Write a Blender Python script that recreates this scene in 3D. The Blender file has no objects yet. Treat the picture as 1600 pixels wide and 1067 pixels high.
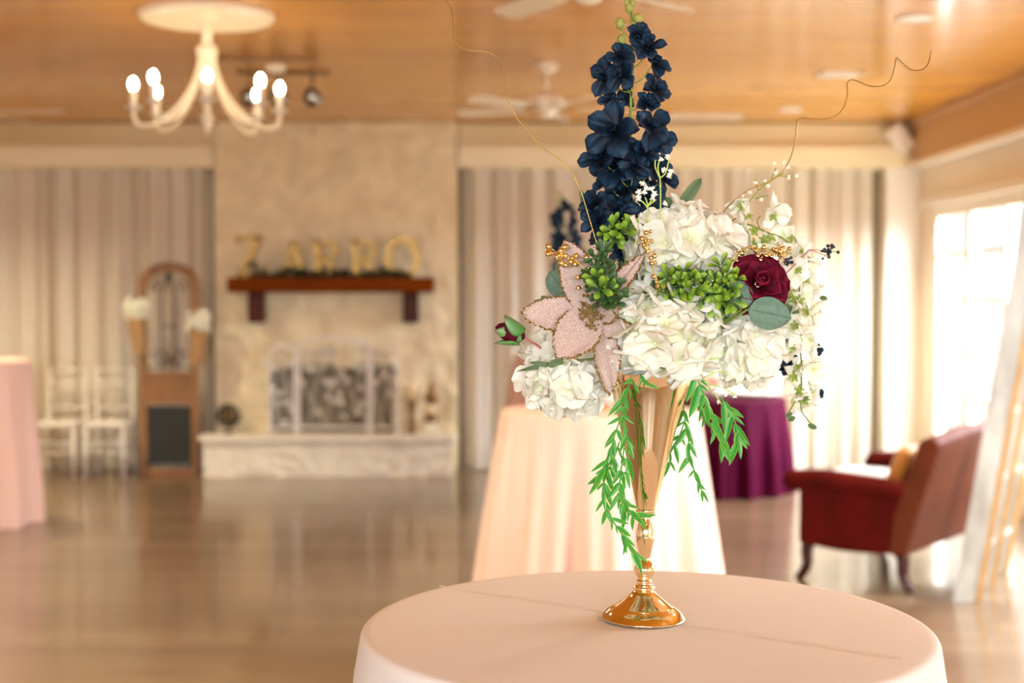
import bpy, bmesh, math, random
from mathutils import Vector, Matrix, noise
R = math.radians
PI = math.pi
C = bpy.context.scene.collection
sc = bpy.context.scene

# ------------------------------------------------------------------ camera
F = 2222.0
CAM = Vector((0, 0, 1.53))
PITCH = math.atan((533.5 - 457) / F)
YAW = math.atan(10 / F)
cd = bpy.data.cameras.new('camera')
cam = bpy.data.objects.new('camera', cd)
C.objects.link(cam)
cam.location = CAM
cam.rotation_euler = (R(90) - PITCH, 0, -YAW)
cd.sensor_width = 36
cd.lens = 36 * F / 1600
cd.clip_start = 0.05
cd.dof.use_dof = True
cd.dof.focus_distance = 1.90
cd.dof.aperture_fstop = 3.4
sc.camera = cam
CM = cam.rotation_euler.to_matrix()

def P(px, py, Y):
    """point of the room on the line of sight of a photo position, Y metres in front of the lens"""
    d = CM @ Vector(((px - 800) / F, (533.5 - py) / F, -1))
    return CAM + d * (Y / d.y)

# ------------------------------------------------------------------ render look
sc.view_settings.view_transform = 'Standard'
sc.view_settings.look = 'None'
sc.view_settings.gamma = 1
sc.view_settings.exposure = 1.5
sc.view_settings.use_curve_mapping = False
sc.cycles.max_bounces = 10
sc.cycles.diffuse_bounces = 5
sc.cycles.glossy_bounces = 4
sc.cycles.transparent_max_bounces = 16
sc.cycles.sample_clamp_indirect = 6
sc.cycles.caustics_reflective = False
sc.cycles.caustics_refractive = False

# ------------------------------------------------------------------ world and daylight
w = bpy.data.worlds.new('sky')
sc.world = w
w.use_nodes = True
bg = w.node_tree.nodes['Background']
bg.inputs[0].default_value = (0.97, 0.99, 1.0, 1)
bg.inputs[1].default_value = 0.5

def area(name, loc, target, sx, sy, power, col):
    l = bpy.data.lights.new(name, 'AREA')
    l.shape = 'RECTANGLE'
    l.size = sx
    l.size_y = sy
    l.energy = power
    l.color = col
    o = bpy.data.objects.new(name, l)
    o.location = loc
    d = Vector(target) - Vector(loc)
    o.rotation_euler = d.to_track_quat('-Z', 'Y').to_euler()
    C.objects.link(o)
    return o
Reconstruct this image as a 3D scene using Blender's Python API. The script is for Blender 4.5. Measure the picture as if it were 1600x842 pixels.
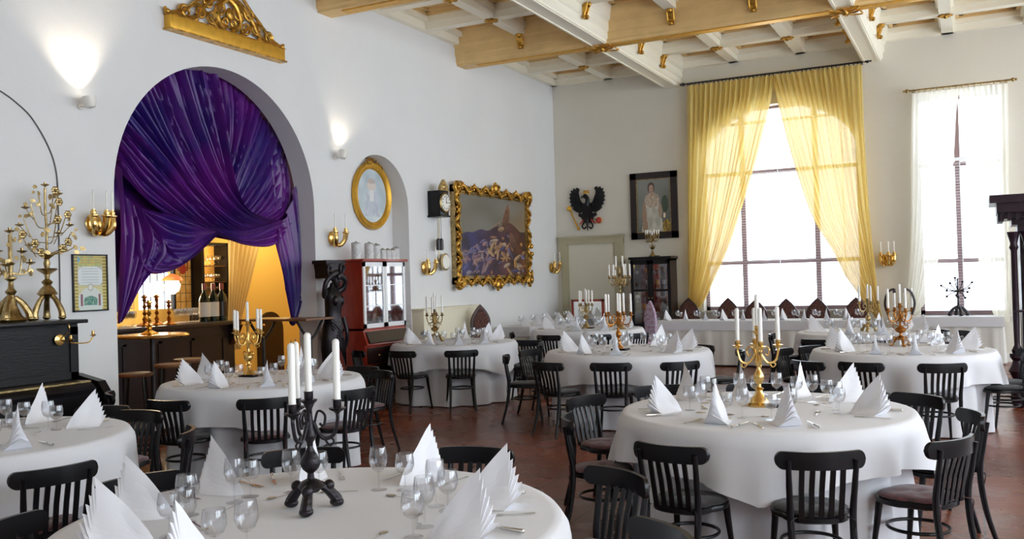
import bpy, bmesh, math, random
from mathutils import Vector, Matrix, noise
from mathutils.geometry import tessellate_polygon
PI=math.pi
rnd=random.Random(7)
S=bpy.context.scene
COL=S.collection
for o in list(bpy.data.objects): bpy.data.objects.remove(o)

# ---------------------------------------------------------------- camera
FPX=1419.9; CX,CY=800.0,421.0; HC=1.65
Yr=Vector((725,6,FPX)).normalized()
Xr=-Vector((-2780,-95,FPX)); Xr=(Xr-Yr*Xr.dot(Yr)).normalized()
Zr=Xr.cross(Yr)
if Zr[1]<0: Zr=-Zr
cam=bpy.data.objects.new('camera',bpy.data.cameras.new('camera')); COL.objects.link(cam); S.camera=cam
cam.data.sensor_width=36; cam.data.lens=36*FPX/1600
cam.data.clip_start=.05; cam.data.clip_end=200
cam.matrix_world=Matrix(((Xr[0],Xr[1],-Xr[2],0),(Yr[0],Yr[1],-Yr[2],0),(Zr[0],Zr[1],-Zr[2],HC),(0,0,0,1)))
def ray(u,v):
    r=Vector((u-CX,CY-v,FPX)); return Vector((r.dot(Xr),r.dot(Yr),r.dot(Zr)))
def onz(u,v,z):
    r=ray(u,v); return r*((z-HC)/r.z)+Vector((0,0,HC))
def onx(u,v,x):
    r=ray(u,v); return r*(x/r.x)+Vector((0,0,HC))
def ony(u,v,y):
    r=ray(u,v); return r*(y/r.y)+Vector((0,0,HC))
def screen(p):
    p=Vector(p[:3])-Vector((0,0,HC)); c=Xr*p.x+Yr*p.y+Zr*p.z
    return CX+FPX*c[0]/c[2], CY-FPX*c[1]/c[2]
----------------
Request: Repeat exactly the lines from the first line of the records above through the line containing "sc = bpy.context.scene", both included. Leave out the pictures.

Final answer:
Write a Blender Python script that recreates this scene in 3D. The Blender file has no objects yet. Treat the picture as 1600 pixels wide and 1067 pixels high.
import bpy, bmesh, math, random
from mathutils import Vector, Matrix, noise
R = math.radians
PI = math.pi
C = bpy.context.scene.collection
sc = bpy.context.scene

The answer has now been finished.